Whenever I see a cable being laid I am reminded of a tale told me by a senior engineer at MTRHQ dating from when he had just joined the Post Office. It had been decided that the mouth of a harbour in Cardiff was to be spanned by an underwater cable which was duly ordered up. An 'old timer' boss looked at the drum and said "We will need to get a number [x] bar (the largest diameter in the rate book [PO stores catalogue])". The youngsters, fresh out of college with their diplomas, challenged this and said it was 'all a matter of bending moments' and the like so set out to calculate the required bar diameter. Referring their result to the rate book they were surprised to find that the boss had been correct and wanted to know how he had anticipated the answer. He said, "Because it is the biggest bl***y bar that will fit the hole!"
 
Hi Susie, my dad was the senior chief suoervisor ( night staff) at Telephone House Birmingham until the ’s when he returned As I recall his responsibilities included Hill Street and Selly Oak exchanges and the secret Anchor exchange built as part of Cold War defence action .Although I never knew about that from him Only fo7nd out about it by doing recent historical research . He obviously valued the Official Secrets Act. From what I remember the only other GPO Telephones senior chief supervisor post in the country was in London and held by a woman who was over daytime staff , This I have always thought points to the GPO Telephones being somewhat of a progressive equal ops employer in the 1960’s.
 
This I have always thought points to the GPO Telephones being somewhat of a progressive equal ops employer in the 1960’s.

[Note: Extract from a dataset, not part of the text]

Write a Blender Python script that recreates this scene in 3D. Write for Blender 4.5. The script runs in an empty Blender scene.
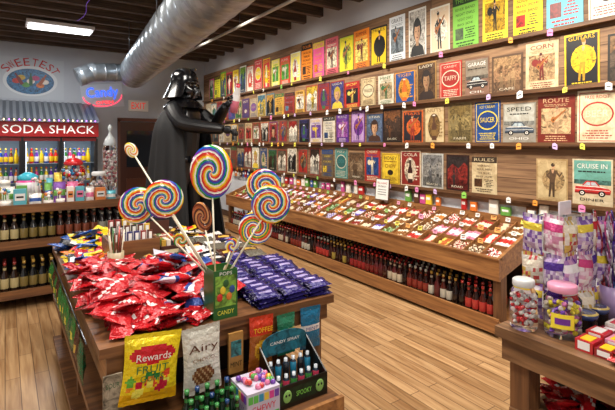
import bpy, math, random
from mathutils import Matrix, Vector, Euler, noise
random.seed(7)
R = random.random
U = random.uniform
sc = bpy.context.scene
sc.view_settings.view_transform = 'Standard'
sc.view_settings.exposure = 0.0

def hx(s):
    s = s.lstrip('#')
    o = []
    for i in (0, 2, 4):
        c = int(s[i:i+2], 16)/255
        o.append(c/12.92 if c <= .04045 else ((c+.055)/1.055)**2.4)
    return (o[0], o[1], o[2], 1.0)
def H(*a): return [hx(x) for x in a]
def dk(c_, k): return (c_[0]*k, c_[1]*k, c_[2]*k, 1)

# ---------------------------------------------------------------- materials
MAT = {}
def newmat(name):
    m = bpy.data.materials.new(name); m.use_nodes = True
    nt = m.node_tree
    b = nt.nodes['Principled BSDF']
    MAT[name] = m
    return m, nt, b
def vcol_mat(name, rough, metal=0, bump=0, bscale=40, emit=0, coat=0, mottle=None):
    m, nt, b = newmat(name)
    a = nt.nodes.new('ShaderNodeAttribute'); a.attribute_name = 'Col'
    out = a.outputs['Color']
    if mottle:
        tc = nt.nodes.new('ShaderNodeTexCoord'); n = nt.nodes.new('ShaderNodeTexNoise')
        n.inputs['Scale'].default_value = mottle[0]; n.inputs['Detail'].default_value = 8; n.inputs['Roughness'].default_value = .65
        n.inputs['Distortion'].default_value = 1.2
        nt.links.new(tc.outputs['Object'], n.inputs['Vector'])
        cr = nt.nodes.new('ShaderNodeValToRGB')
        cr.color_ramp.elements[0].position = .35; cr.color_ramp.elements[0].color = mottle[1]
        cr.color_ramp.elements[1].position = .62; cr.color_ramp.elements[1].color = mottle[2]
        nt.links.new(n.outputs['Fac'], cr.inputs[0])
        mx = nt.nodes.new('ShaderNodeMixRGB'); mx.blend_type = 'MULTIPLY'; mx.inputs[0].default_value = 1
        nt.links.new(out, mx.inputs[1]); nt.links.new(cr.outputs[0], mx.inputs[2]); out = mx.outputs[0]
    nt.links.new(out, b.inputs['Base Color'])
    b.inputs['Roughness'].default_value = rough
    b.inputs['Metallic'].default_value = metal
    if coat: b.inputs['Coat Weight'].default_value = coat
    if emit:
        nt.links.new(a.outputs['Color'], b.inputs['Emission Color'])
        b.inputs['Emission Strength'].default_value = emit
    if bump:
        tc = nt.nodes.new('ShaderNodeTexCoord'); n = nt.nodes.new('ShaderNodeTexNoise')
        n.inputs['Scale'].default_value = bscale; n.inputs['Detail'].default_value = 3
        nt.links.new(tc.outputs['Object'], n.inputs['Vector'])
        bp = nt.nodes.new('ShaderNodeBump'); bp.inputs['Strength'].default_value = bump
        bp.inputs['Distance'].default_value = .01
        nt.links.new(n.outputs['Fac'], bp.inputs['Height']); nt.links.new(bp.outputs['Normal'], b.inputs['Normal'])
    return m
vcol_mat('paper', .55)
vcol_mat('aged', .42, mottle=(9, (.66, .58, .48, 1), (1, .97, .92, 1)))
vcol_mat('print', .4, mottle=(22, (.14, .12, .1, 1), (1.2, 1.15, 1.08, 1)))
vcol_mat('ink', .5, mottle=(30, (.7, .66, .6, 1), (1, 1, 1, 1)))
vcol_mat('plastic', .3)
vcol_mat('gloss', .12, coat=.5)
vcol_mat('shell', .2, coat=.4)
vcol_mat('foil', .2, bump=1.0, bscale=48, metal=.15)
vcol_mat('cloth', .7, bump=.15, bscale=20)
vcol_mat('steel', .3, metal=.9)
vcol_mat('glow', .5, emit=4)
vcol_mat('neon', .5, emit=1.8)
vcol_mat('dimglow', .4, emit=.6)
vcol_mat('added_glow', .4, emit=.12)  # weak emission put into the cooler back panel so it looks lit
m, nt, b = newmat('glass')
b.inputs['Transmission Weight'].default_value = 1; b.inputs['Roughness'].default_value = .03
b.inputs['IOR'].default_value = 1.15; b.inputs['Base Color'].default_value = (.95, .98, 1, 1)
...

A curious definition of 'equal opportunities' I would have thought! As a rule women didn't operate switchboards on the night-shifts, (old-fashioned chivalry, meaning that 'girls' didn't have to be out on the streets outside daylight hours?).
I would have expected Birmingham, Edinburgh, Glasgow, Liverpool and Manchester to have had equivalent managerial posts, London might possibly have had more. Certainly in the era of 'regionalisation' when we had some doubts as to what 'HQ' wanted us to do we would often confer with our equivalent officers in other regions, using 'unofficial channels'!